(Scenes as source code)
******************************
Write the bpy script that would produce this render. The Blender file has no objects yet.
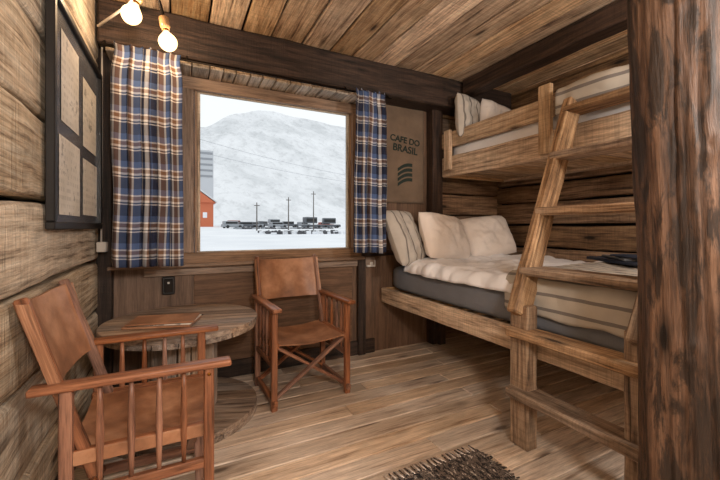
import bpy, bmesh, math, random
from mathutils import Vector, Matrix, noise, Euler
random.seed(7)
scene=bpy.context.scene
scene.view_settings.view_transform='Standard'
R=random.random
def rr(a,b): return a+(b-a)*random.random()
def nz(x,y,z): return noise.noise(Vector((x,y,z)))

# ------------------------------------------------------------ materials
class N:
    def __init__(s,name):
        s.m=bpy.data.materials.new(name); s.m.use_nodes=True
        s.t=s.m.node_tree; s.n=s.t.nodes; s.l=s.t.links
        s.b=s.n['Principled BSDF']
    def new(s,t,**k):
        n=s.n.new(t)
        for a,v in k.items(): setattr(n,a,v)
        return n
    def link(s,a,b): s.l.new(a,b)
    def attr(s): 
        return s.new('ShaderNodeAttribute',attribute_name='gcoord').outputs['Vector']
    def mapping(s,vec,scale):
        m=s.new('ShaderNodeMapping'); m.inputs['Scale'].default_value=scale; s.link(vec,m.inputs['Vector']); return m.outputs[0]
    def noise(s,vec,scale,detail=4,rough=.6,dist=0):
        n=s.new('ShaderNodeTexNoise'); n.inputs['Scale'].default_value=scale; n.inputs['Detail'].default_value=detail
        n.inputs['Roughness'].default_value=rough; n.inputs['Distortion'].default_value=dist
        if vec is not None: s.link(vec,n.inputs['Vector'])
        return n.outputs['Fac']
    def ramp(s,fac,stops,const=False):
        r=s.new('ShaderNodeValToRGB'); e=r.color_ramp
        if const: e.interpolation='CONSTANT'
        while len(e.elements)<len(stops): e.elements.new(.5)
        for i,(p,c) in enumerate(stops):
            e.elements[i].position=p
            e.elements[i].color=(c[0],c[1],c[2],1) if hasattr(c,'__len__') else (c,c,c,1)
        s.link(fac,r.inputs[0]); return r.outputs[0]
    def mix(s,f,a,b,mode='MIX'):
        m=s.new('ShaderNodeMix',data_type='RGBA',blend_type=mode)
        if isinstance(f,(int,float)): m.inputs[0].default_value=f
        else: s.link(f,m.inputs[0])
        for i,v in ((6,a),(7,b)):
            if hasattr(v,'is_output'): s.link(v,m.inputs[i])
            else: m.inputs[i].default_value=(v[0],v[1],v[2],1)
        return m.outputs[2]
    def math(s,op,a,b=None):
        m=s.new('ShaderNodeMath',operation=op)
        for i,v in ((0,a),(1,b)):
            if v is None: continue
            if isinstance(v,(int,float)): m.inputs[i].default_value=v
            else: s.link(v,m.inputs[i])
        return m.outputs[0]
    def bump(s,h,strength=.3,dist=.01):
        b=s.new('ShaderNodeBump'); b.inputs['Strength'].default_value=strength; b.inputs['Distance'].default_value=dist
        s.link(h,b.inputs['Height']); s.link(b.outputs[0],s.b.inputs['Normal'])
    def col(s,c):
        if hasattr(c,'is_output'): s.link(c,s.b.inputs['Base Color'])
        else: s.b.inputs['Base Color'].default_value=(c[0],c[1],c[2],1)
    def rough(s,r):
        s.b.inputs['Roughness'].default_value=r
def srgb(r,g,b):
    f=lambda c:(c/255/12.92) if c/255<=.04045 else ((c/255+.055)/1.055)**2.4
    return (f(r),f(g),f(b))

def wood(name,light,mid,dark,rough=.6,var=.35,saw=0.,bump=.4,knots=True,gs=1.,grime=.3,spec=.35,ring=.3,patch=None,sat=.68):
    k=N(name); g=k.attr()
    n1=k.noise(k.mapping(g,(1.6*gs,26*gs,26*gs)),1.6,9,.68,.25)
    c=k.ramp(n1,[(.33,dark),(.45,mid),(.60,light)])
    fine=k.noise(k.mapping(g,(9,190,190)),1.0,4,.65)
    c=k.mix(.6,c,k.ramp(fine,[(.34,.42),(.56,1.)]),'MULTIPLY')
    w=k.new('ShaderNodeTexWave',wave_type='RINGS',rings_direction='X')
    w.inputs['Scale'].default_value=11*gs; w.inputs['Distortion'].default_value=5; w.inputs['Detail'].default_value=2
    w.inputs['Detail Scale'].default_value=.7
    k.link(k.mapping(g,(.22,1,1)),w.inputs['Vector'])
    c=k.mix(ring,c,k.ramp(w.outputs['Fac'],[(0,.5),(.35,1.)]),'MULTIPLY')
    big=k.noise(k.mapping(g,(2.2,5,5)),1.3,5,.7)
    c=k.mix(grime,c,k.ramp(big,[(.34,.3),(.54,1.)]),'MULTIPLY')
    if knots:
        v=k.new('ShaderNodeTexVoronoi'); v.inputs['Scale'].default_value=1.0
        k.link(k.mapping(g,(2.0,7,7)),v.inputs['Vector'])
        kn=k.ramp(v.outputs['Distance'],[(.07,.95),(.10,.55),(.20,0.)])
        c=k.mix(kn,c,[x*.4 for x in dark])
    if saw:
        sm=k.noise(k.mapping(g,(130,5,5)),1.0,2,.5,.5)
        c=k.mix(.35,c,k.ramp(sm,[(.35,.5),(.55,1.)]),'MULTIPLY')
    if patch:
        pn=k.noise(k.mapping(g,(5,22,22)),1.0,6,.7,.6)
        c=k.mix(k.ramp(pn,[(.47,0.),(.56,.9)]),c,patch)
    geo=k.new('ShaderNodeNewGeometry').outputs['Random Per Island']
    hs=k.new('ShaderNodeHueSaturation'); k.link(c,hs.inputs['Color'])
    k.link(k.math('ADD',k.math('MULTIPLY',geo,var*1.6),1-var*.8),hs.inputs['Value'])
    rnd2=k.math('FRACT',k.math('MULTIPLY',geo,17.3))
    k.link(k.math('ADD',k.math('MULTIPLY',rnd2,.35),sat),hs.inputs['Saturation'])
    k.col(hs.outputs[0])
    h=k.math('ADD',n1,k.math('MULTIPLY',fine,.6))
    if saw: h=k.math('ADD',h,k.math('MULTIPLY',sm,saw))
    if patch: h=k.math('ADD',h,k.math('MULTIPLY',pn,.8))
    k.bump(h,bump,.006); k.rough(rough)
    k.b.inputs['Specular IOR Level'].default_value=spec
    return k.m
def plain(name,c,rough=.5,metal=0,ns=0,var=.3,bump=0):
    k=N(name)
    g=k.attr()
    if ns:
        n=k.noise(g,ns,5,.6); k.col(k.mix(1.,c,k.ramp(n,[(.3,1-var),(.7,1.+0*var)]),'MULTIPLY'))
        if bump:k.bump(n,bump,.004)
    else: k.col(c)
    k.rough(rough); k.b.inputs['Metallic'].default_value=metal
    return k.m

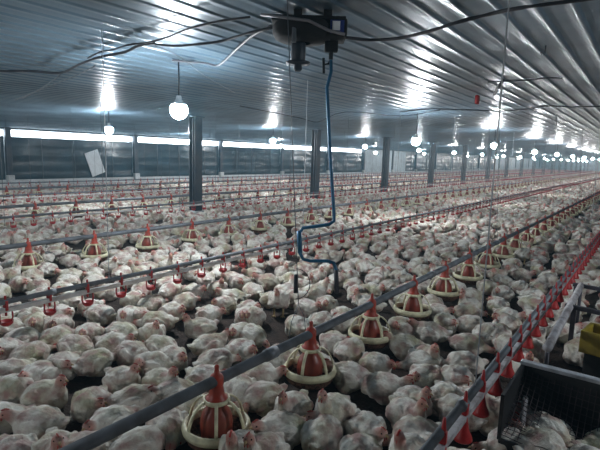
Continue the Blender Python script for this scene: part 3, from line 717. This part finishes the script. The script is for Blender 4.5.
******************************
» **Problem**
All of the entries above should be copied exactly, except for the pictures.

» **Final answer**
Write the bpy script that would produce this render. The Blender file has no objects yet.
import bpy, bmesh, math, random
from mathutils import Vector, Matrix, noise, Euler
random.seed(7)
scene=bpy.context.scene
scene.view_settings.view_transform='Standard'
R=random.random
def rr(a,b): return a+(b-a)*random.random()
def nz(x,y,z): return noise.noise(Vector((x,y,z)))

# ------------------------------------------------------------ materials
class N:
    def __init__(s,name):
        s.m=bpy.data.materials.new(name); s.m.use_nodes=True
        s.t=s.m.node_tree; s.n=s.t.nodes; s.l=s.t.links
        s.b=s.n['Principled BSDF']
    def new(s,t,**k):
        n=s.n.new(t)
        for a,v in k.items(): setattr(n,a,v)
        return n
    def link(s,a,b): s.l.new(a,b)
    def attr(s): 
        return s.new('ShaderNodeAttribute',attribute_name='gcoord').outputs['Vector']
    def mapping(s,vec,scale):
        m=s.new('ShaderNodeMapping'); m.inputs['Scale'].default_value=scale; s.link(vec,m.inputs['Vector']); return m.outputs[0]
    def noise(s,vec,scale,detail=4,rough=.6,dist=0):
        n=s.new('ShaderNodeTexNoise'); n.inputs['Scale'].default_value=scale; n.inputs['Detail'].default_value=detail
        n.inputs['Roughness'].default_value=rough; n.inputs['Distortion'].default_value=dist
        if vec is not None: s.link(vec,n.inputs['Vector'])
        return n.outputs['Fac']
    def ramp(s,fac,stops,const=False):
        r=s.new('ShaderNodeValToRGB'); e=r.color_ramp
        if const: e.interpolation='CONSTANT'
        while len(e.elements)<len(stops): e.elements.new(.5)
        for i,(p,c) in enumerate(stops):
            e.elements[i].position=p
            e.elements[i].color=(c[0],c[1],c[2],1) if hasattr(c,'__len__') else (c,c,c,1)
        s.link(fac,r.inputs[0]); return r.outputs[0]
    def mix(s,f,a,b,mode='MIX'):
        m=s.new('ShaderNodeMix',data_type='RGBA',blend_type=mode)
        if isinstance(f,(int,float)): m.inputs[0].default_value=f
        else: s.link(f,m.inputs[0])
        for i,v in ((6,a),(7,b)):
            if hasattr(v,'is_output'): s.link(v,m.inputs[i])
            else: m.inputs[i].default_value=(v[0],v[1],v[2],1)
        return m.outputs[2]
    def math(s,op,a,b=None):
        m=s.new('ShaderNodeMath',operation=op)
        for i,v in ((0,a),(1,b)):
            if v is None: continue
            if isinstance(v,(int,float)): m.inputs[i].default_value=v
            else: s.link(v,m.inputs[i])
        return m.outputs[0]
    def bump(s,h,strength=.3,dist=.01):
        b=s.new('ShaderNodeBump'); b.inputs['Strength'].default_value=strength; b.inputs['Distance'].default_value=dist
        s.link(h,b.inputs['Height']); s.link(b.outputs[0],s.b.inputs['Normal'])
    def col(s,c):
        if hasattr(c,'is_output'): s.link(c,s.b.inputs['Base Color'])
        else: s.b.inputs['Base Color'].default_value=(c[0],c[1],c[2],1)
    def rough(s,r):
        s.b.inputs['Roughness'].default_value=r
def srgb(r,g,b):
    f=lambda c:(c/255/12.92) if c/255<=.04045 else ((c/255+.055)/1.055)**2.4
    return (f(r),f(g),f(b))

def wood(name,light,mid,dark,rough=.6,var=.35,saw=0.,bump=.4,knots=True,gs=1.,grime=.3,spec=.35,ring=.3,patch=None,sat=.68):
    k=N(name); g=k.attr()
    n1=k.noise(k.mapping(g,(1.6*gs,26*gs,26*gs)),1.6,9,.68,.25)
    c=k.ramp(n1,[(.33,dark),(.45,mid),(.60,light)])
    fine=k.noise(k.mapping(g,(9,190,190)),1.0,4,.65)
    c=k.mix(.6,c,k.ramp(fine,[(.34,.42),(.56,1.)]),'MULTIPLY')
    w=k.new('ShaderNodeTexWave',wave_type='RINGS',rings_direction='X')
    w.inputs['Scale'].default_value=11*gs; w.inputs['Distortion'].default_value=5; w.inputs['Detail'].default_value=2
    w.inputs['Detail Scale'].default_value=.7
    k.link(k.mapping(g,(.22,1,1)),w.inputs['Vector'])
    c=k.mix(ring,c,k.ramp(w.outputs['Fac'],[(0,.5),(.35,1.)]),'MULTIPLY')
    big=k.noise(k.mapping(g,(2.2,5,5)),1.3,5,.7)
    c=k.mix(grime,c,k.ramp(big,[(.34,.3),(.54,1.)]),'MULTIPLY')
    if knots:
        v=k.new('ShaderNodeTexVoronoi'); v.inputs['Scale'].default_value=1.0
        k.link(k.mapping(g,(2.0,7,7)),v.inputs['Vector'])
        kn=k.ramp(v.outputs['Distance'],[(.07,.95),(.10,.55),(.20,0.)])
        c=k.mix(kn,c,[x*.4 for x in dark])
    if saw:
        sm=k.noise(k.mapping(g,(130,5,5)),1.0,2,.5,.5)
        c=k.mix(.35,c,k.ramp(sm,[(.35,.5),(.55,1.)]),'MULTIPLY')
    if patch:
        pn=k.noise(k.mapping(g,(5,22,22)),1.0,6,.7,.6)
        c=k.mix(k.ramp(pn,[(.47,0.),(.56,.9)]),c,patch)
    geo=k.new('ShaderNodeNewGeometry').outputs['Random Per Island']
    hs=k.new('ShaderNodeHueSaturation'); k.link(c,hs.inputs['Color'])
    k.link(k.math('ADD',k.math('MULTIPLY',geo,var*1.6),1-var*.8),hs.inputs['Value'])
    rnd2=k.math('FRACT',k.math('MULTIPLY',geo,17.3))
    k.link(k.math('ADD',k.math('MULTIPLY',rnd2,.35),sat),hs.inputs['Saturation'])
    k.col(hs.outputs[0])
    h=k.math('ADD',n1,k.math('MULTIPLY',fine,.6))
    if saw: h=k.math('ADD',h,k.math('MULTIPLY',sm,saw))
    if patch: h=k.math('ADD',h,k.math('MULTIPLY',pn,.8))
    k.bump(h,bump,.006); k.rough(rough)
    k.b.inputs['Specular IOR Level'].default_value=spec
    return k.m
def plain(name,c,rough=.5,metal=0,ns=0,var=.3,bump=0):
    k=N(name)
    g=k.attr()
    if ns:
        n=k.noise(g,ns,5,.6); k.col(k.mix(1.,c,k.ramp(n,[(.3,1-var),(.7,1.+0*var)]),'MULTIPLY'))
        if bump:k.bump(n,bump,.004)
    else: k.col(c)
    k.rough(rough); k.b.inputs['Metallic'].default_value=metal
    return k.m

Continue the Blender Python script for this scene: part 3, from line 717. This part finishes the script. The script is for Blender 4.5.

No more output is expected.